In questo confine melmoso la regia di Natalia Beristain si muove mantenendo una posizione equidistante tra la tragedia privata di Julia è un fenomeno che ha assunto negli anni una vasta portata sociale. Si è ovviamente portati ad empatizzare con l’emotività compromessa di Julia, ma il film non si lascia schiacciare dal pedinamento della sua personale via crucis ma si limita ad usarla per offrire una panoramica molto più ampia su un importante e complesso fenomeno sociale. La voce della donna diventa quella di chi intende colmare la distanza che separa un dolore particolare  dall’indifferenza generalizzata, la ragione che non si lascia sopraffare dai sentimenti mortificati dall’arroganza dei più forti. Entra in una palude sociale che si nutre di corruzione burocratica che si è intanto regolarizzata e di arbitrio criminale che rimane impunito.
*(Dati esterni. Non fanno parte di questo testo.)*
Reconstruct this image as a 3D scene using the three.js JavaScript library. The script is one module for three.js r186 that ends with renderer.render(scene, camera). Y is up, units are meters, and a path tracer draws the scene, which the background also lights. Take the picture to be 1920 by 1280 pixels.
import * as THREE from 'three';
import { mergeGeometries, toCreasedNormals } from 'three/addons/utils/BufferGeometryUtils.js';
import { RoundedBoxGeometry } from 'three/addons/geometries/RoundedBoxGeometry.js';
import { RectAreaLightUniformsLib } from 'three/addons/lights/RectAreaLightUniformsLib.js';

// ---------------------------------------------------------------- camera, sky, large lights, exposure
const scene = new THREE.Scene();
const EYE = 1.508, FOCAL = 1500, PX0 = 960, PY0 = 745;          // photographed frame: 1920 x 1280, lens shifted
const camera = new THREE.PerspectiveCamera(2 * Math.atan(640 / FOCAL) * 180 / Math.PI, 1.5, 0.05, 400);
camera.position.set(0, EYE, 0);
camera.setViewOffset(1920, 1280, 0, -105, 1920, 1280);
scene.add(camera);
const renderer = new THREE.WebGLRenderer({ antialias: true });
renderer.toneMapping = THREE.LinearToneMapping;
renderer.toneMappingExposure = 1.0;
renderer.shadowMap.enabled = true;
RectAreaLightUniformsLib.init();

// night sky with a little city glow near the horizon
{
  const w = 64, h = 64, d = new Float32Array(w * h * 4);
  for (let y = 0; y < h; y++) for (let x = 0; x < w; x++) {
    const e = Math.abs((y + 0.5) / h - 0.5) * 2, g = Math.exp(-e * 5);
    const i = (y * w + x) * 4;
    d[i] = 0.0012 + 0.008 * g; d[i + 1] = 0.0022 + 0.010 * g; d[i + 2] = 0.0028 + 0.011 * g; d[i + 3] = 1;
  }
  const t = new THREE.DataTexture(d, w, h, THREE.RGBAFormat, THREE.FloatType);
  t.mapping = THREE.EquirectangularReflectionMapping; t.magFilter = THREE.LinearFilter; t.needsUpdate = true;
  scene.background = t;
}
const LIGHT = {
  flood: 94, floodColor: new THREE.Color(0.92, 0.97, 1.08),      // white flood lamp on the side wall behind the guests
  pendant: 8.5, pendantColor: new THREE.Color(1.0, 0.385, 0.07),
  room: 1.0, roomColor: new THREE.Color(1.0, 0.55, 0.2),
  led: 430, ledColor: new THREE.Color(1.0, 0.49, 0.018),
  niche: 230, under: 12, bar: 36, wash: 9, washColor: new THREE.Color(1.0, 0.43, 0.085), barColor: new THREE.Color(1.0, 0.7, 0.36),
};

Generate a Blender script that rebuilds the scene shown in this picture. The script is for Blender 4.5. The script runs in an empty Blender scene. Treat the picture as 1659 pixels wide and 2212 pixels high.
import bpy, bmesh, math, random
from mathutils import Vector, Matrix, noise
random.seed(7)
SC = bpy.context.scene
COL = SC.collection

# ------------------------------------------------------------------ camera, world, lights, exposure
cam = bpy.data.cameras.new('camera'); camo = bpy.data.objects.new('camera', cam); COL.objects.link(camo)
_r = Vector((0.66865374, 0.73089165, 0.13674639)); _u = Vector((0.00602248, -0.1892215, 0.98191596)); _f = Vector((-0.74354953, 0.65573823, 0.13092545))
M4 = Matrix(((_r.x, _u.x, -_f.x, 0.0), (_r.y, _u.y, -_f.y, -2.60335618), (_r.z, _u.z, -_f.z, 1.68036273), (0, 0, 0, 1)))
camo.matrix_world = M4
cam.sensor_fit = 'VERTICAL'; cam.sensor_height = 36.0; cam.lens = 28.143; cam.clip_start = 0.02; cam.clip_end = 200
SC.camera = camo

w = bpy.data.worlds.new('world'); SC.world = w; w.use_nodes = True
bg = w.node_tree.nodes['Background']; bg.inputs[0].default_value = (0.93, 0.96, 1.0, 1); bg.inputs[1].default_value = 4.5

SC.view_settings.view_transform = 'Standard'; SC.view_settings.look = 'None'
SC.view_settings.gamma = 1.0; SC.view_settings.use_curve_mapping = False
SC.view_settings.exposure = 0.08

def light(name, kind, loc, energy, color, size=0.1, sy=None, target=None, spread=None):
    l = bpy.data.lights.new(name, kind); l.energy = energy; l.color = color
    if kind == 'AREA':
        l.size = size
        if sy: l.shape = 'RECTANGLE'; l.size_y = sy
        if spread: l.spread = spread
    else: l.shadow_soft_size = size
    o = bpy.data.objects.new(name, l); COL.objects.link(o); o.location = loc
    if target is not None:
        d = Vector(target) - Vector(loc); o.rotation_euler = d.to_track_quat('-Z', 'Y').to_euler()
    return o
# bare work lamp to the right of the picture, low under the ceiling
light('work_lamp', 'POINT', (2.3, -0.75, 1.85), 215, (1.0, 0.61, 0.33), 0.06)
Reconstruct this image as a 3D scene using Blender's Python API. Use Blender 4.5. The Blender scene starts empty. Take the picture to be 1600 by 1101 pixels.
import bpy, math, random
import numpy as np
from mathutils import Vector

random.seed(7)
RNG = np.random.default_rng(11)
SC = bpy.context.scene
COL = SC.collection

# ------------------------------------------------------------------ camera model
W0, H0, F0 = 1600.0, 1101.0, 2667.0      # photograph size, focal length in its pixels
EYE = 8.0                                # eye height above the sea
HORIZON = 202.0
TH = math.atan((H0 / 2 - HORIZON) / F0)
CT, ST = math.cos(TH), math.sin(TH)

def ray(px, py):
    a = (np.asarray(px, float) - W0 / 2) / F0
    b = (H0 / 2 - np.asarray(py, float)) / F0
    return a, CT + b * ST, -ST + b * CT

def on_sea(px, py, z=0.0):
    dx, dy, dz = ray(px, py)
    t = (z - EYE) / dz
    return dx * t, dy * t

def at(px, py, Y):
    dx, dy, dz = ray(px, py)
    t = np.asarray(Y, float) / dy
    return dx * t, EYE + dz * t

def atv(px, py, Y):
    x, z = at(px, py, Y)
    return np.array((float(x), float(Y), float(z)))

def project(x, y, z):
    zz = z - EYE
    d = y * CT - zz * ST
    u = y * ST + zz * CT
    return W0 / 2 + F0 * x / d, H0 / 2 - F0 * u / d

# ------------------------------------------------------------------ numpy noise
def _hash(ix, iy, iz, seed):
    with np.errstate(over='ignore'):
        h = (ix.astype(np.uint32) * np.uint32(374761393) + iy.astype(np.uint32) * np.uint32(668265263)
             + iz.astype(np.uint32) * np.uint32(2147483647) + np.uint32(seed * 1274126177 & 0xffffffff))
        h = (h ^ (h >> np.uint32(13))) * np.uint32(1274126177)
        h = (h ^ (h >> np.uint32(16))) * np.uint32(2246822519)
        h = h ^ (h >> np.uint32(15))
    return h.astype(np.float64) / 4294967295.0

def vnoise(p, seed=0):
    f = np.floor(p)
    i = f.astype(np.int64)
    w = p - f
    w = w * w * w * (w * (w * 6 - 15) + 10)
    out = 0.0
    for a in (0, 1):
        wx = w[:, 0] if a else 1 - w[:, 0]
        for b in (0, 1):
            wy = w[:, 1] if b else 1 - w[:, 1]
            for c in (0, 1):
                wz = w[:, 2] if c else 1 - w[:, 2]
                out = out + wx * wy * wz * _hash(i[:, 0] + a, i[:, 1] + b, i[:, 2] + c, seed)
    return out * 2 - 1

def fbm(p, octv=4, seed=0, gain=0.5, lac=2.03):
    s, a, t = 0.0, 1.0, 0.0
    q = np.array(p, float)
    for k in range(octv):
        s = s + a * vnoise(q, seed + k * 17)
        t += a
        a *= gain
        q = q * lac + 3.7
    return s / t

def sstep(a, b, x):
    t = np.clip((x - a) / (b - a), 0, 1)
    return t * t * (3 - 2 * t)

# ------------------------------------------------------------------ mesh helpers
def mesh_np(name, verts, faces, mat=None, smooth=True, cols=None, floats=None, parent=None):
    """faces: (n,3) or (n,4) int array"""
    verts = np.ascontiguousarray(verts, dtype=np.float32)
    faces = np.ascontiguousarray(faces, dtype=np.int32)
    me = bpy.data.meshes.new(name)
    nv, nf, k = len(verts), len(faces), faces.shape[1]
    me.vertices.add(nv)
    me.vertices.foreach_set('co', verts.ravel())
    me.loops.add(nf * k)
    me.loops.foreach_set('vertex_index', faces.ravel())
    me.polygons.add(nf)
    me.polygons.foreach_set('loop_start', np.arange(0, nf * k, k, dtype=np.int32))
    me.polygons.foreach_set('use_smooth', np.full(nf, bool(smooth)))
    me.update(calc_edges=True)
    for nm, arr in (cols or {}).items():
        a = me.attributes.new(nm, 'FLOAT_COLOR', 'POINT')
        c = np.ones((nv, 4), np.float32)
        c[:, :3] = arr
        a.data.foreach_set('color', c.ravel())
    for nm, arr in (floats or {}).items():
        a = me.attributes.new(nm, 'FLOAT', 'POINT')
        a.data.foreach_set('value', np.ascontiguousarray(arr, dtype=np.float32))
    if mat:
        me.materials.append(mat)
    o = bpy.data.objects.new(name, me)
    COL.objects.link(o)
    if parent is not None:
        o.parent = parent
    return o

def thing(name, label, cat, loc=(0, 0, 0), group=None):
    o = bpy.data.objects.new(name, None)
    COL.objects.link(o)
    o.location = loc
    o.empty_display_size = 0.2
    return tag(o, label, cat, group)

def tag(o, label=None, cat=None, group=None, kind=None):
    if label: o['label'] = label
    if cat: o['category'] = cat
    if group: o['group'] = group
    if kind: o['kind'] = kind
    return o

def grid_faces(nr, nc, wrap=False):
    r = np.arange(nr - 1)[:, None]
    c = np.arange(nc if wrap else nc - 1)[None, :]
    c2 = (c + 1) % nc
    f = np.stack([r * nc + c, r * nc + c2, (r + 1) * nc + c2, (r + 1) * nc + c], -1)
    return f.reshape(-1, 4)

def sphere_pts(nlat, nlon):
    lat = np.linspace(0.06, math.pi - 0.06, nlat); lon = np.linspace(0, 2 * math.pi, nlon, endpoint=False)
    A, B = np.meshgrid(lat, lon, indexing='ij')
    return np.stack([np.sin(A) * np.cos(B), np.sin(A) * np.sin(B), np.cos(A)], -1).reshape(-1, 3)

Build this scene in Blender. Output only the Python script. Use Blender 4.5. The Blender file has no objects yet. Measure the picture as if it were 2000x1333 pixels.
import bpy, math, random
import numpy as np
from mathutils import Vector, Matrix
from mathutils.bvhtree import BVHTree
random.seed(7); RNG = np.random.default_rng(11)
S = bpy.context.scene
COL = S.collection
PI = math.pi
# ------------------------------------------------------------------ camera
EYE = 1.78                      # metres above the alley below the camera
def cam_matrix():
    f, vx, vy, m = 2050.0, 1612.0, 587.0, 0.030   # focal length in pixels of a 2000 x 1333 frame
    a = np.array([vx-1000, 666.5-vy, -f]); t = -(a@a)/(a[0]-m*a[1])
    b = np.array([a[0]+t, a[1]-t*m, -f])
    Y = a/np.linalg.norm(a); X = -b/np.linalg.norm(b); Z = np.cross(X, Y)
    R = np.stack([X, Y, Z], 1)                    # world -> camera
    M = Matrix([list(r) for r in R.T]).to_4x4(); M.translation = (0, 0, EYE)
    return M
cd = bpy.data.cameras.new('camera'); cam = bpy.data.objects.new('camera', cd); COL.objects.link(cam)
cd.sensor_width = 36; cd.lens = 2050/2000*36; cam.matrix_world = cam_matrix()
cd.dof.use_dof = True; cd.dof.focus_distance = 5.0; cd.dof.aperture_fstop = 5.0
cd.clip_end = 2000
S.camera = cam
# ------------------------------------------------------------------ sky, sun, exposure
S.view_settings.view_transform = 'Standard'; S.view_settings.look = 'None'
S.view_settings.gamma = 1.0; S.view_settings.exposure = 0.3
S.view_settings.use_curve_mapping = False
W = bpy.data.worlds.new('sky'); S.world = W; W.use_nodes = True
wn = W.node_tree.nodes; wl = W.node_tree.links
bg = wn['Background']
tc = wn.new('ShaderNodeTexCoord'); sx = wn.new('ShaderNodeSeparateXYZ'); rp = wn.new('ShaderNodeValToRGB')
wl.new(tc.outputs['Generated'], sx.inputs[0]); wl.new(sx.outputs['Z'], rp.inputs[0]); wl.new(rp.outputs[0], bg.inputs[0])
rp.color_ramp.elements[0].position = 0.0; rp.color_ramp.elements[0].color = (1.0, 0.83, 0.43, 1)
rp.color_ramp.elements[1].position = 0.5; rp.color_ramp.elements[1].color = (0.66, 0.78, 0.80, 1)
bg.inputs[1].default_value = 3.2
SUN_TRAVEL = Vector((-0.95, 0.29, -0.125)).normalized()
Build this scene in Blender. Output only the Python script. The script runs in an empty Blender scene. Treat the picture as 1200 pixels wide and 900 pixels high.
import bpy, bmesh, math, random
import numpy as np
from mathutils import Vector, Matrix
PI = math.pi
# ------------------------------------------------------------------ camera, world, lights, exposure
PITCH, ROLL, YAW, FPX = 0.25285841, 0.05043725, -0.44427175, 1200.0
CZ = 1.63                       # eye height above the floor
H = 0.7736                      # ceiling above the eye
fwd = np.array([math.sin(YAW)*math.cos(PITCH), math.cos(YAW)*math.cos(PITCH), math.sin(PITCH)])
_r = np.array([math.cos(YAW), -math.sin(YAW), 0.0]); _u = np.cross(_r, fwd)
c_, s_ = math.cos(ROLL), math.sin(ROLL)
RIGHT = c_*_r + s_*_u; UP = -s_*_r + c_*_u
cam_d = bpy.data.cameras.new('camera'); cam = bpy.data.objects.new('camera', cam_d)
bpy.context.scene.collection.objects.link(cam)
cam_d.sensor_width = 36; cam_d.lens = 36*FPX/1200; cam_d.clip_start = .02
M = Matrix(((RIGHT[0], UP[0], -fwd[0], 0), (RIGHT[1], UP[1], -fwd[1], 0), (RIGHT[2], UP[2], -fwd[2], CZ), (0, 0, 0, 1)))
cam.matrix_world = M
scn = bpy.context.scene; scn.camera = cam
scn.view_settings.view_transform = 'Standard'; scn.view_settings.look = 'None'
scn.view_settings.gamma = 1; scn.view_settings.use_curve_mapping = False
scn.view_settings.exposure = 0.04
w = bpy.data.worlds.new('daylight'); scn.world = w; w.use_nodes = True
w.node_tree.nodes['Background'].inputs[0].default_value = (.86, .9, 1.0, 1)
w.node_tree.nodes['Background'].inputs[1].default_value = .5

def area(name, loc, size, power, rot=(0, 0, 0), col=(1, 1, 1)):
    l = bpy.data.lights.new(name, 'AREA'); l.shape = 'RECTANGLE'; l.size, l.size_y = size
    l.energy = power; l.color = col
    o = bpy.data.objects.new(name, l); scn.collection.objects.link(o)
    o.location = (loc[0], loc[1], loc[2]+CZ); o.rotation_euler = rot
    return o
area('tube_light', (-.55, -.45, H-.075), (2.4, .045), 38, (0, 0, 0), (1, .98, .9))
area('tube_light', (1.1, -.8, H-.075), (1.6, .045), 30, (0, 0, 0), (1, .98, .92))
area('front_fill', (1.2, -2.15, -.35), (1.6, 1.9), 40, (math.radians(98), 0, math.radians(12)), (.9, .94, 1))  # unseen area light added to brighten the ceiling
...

Un mare magnum in cui chi si mette a cercare le persone scomparse viene avvertito come un fastidio dagli organi di polizia, in cui chi continua a fare delle domande può diventare un pericolo per chi preferisce salvaguardare l'integrità della propria coscienza attraverso la forzata perpetuazione del silenzio. Non solo per i potenti clan criminali, anche per i gestori del potere costituito le donne e gli uomini scomparsi non sono nulla. Esattamente come il nulla in cui sembrano essere scomparsi.  

Proprio quando sembra aver perso ogni speranza di trovare la figlia, il finale del film ci restituisce una Julia combattiva mentre si trova nel bel mezzo di un corteo di protesta. Tutte donne che incarnano il coraggio di continuare di gridare contro un mondo che non li ascolta tutta la loro sete di giustizia. A rappresentare un grido di battaglia contro il silenzio che si vuole imporre. La parte bella di un tessuto sociale che non vuole trasformare in disincanto la forza di lottare tutte insieme.  

Il tutto con l'adeguato afflato civico e la corretta adesione emotiva. Mostrando, insieme alla dignitosa lotta di una madre, ciò che ingiusto viene prodotto dal sistema di potere. Per un film da promuovere, fosse solo per il grido di denuncia che riesce a far emergere.